Hoy siento la necesidad de correr un balsámico velo y esconderme entre los pliegues de la ternura. Es un sábado cualquiera de este invierno loco de comienzos del 2014. Acabo de pasar por el puente de Seana y mis ojos, atentos a la circulación motoril, puesto que voy en coche, se fijan también, una vez más y van cientos de ellas, en la figura serena, si se quiere cansina pero también rítmica, de Tinso - su nombre de pila no me venía a la mente, aunque una luz se ha encendido y ahora recuerdo que se llama, oficialmente, Agustín Domínguez García - un personaje de historia, vida intensa, trayectoria original y bagaje para dejar como herencia. En estos momentos, como todos los días, camina hacia la estación de Renfe con el fin de viajar hasta Oviedo, donde tiene destino fijo desde hace un montón de años, es decir, la iglesia de San Juan El Real, de la capital carbayona, donde, en su día, con manos de cincel y pincel, restauró pinturas, bóvedas y demás adornos histórico-artísticos de este templo católico, al estilo de la Capilla Sixtina del Vaticano, con el peculiar detalle de que se le ocurrió la "osadía", ingenua muestra de un protagonismo muy peculiar, de poner su propia cara entre los apóstoles que asistieron a la última cena.
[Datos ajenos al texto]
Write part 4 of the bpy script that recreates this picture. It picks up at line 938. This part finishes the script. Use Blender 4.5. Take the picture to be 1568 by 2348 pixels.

Una vez terminada la obra y en plena concordia con los regidores de la institución religiosa, sentó sus reales para siempre, jamás y todos los más o menos aventurados días que le quedan de vida, que no es posible calcularlos ni en pintura, porque su edad puede oscilar entre los setenta o los noventa años. ¿A qué sí?. Verlo circular como embebido en sus pensamientos, lejos de toda influencia mundana porque, además, para más inri, está sordo como una tapia y siempre lleva desenchufados los audífonos para no enterarse de nada. No le interesa. Si te pones delante de él y eres persona de confianza, entonces dibuja una sincera sonrisa en su semblante poblado de blanca barba, coloca los aparatitos e intercambia unas agradables y hasta simpáticas palabras, al igual que hace con algún viajero del tren que le cae aceptable, que, dicho sea de paso, deben ser todos los que le dan pie a una sonrisa.

Pero Tinso tiene su historia. Llegado hace ya unas cuantas décadas de las misteriosas arcadias de los valles gallegos, se instaló en Mieres, para buscarse una vida entre la realidad y la fantasía, realidad de un trabajo en la mina, y fantasía a través de su duende escondido en torno a la pintura, el dibujo y hasta la gracia del chascarrillo y el agradable chiste envuelto en cierta ironía que tantas veces plasmó en el papel impreso de revistas y periódicos. Su vida pudo llegar lejos, materialmente hablando, porque el ingenio y las facultades no faltaban. ¿Lo hizo la voluntad? ¿Le falló la ambición? ¿Era otro su destino lejos de los tentáculos del vellocino de oro? Vaya usted a saber.

Vivió y vive humildemente con cuatrocientos euros mensuales, hasta hace poco en una medio destartalada vivienda del barrio de Requejo donde, ahora mismo me confirman que sigue. Solo entiendo que todos los días, absolutamente todos, sábados, domingos y festivos incluidos, me aparece a la hora indicada, con esa lentitud de cálculo instintivo, por la inicial empinada cuesta del puente de Seana, dispuesto a tomar la segunda parte descendente, cruzar la carretera por el reglamentario paso de peatones y meterse en el tinglado real de la antesala del ferrocarril para trasladarse a Oviedo.

Reconozco que, en momentos de tensión, cabreos incluidos, malas pero que muy malas leches, la presencia de Tinso me sirve de bálsamo reparador para enfrentarme a las angustias de un día de laboreo. El tiene su historia y Mieres ha sido testigo de ella. Hace años la Asociación Santa Bárbara le brindó un agradable homenaje. Se agradece, pero a Tinso habría que abrirle las alas más, en un escenario abierto a toda muestra de popularidad, para corresponder a lo que él hizo de una forma natural, desinteresada, abierta y digna. Yo, por mi parte, siento la necesidad de seguir recibiendo, todas las mañanas, ese viento fresco y reparador de su figura cansina pero constante, de cada día, camino de su refugio donde, como disculpa, después de dejar su santo y seña con una perfecta restauración de los valores artísticos de la iglesia de San Juan de Oviedo, se dedica a las pequeñas reparaciones del conjunto, como un manitas cualquiera. Es un reflejo más de su forma de vivir y de ver la vida. No pide más.

POST DATA: A última hora recibo la noticia de que, por encargo expreso de una familia de Oviedo, acaba de pintar el retrato del bienvenido y bien hallado Papa Francisco. Y me aseguran que le quedó de rechupete. No esperaba yo menos.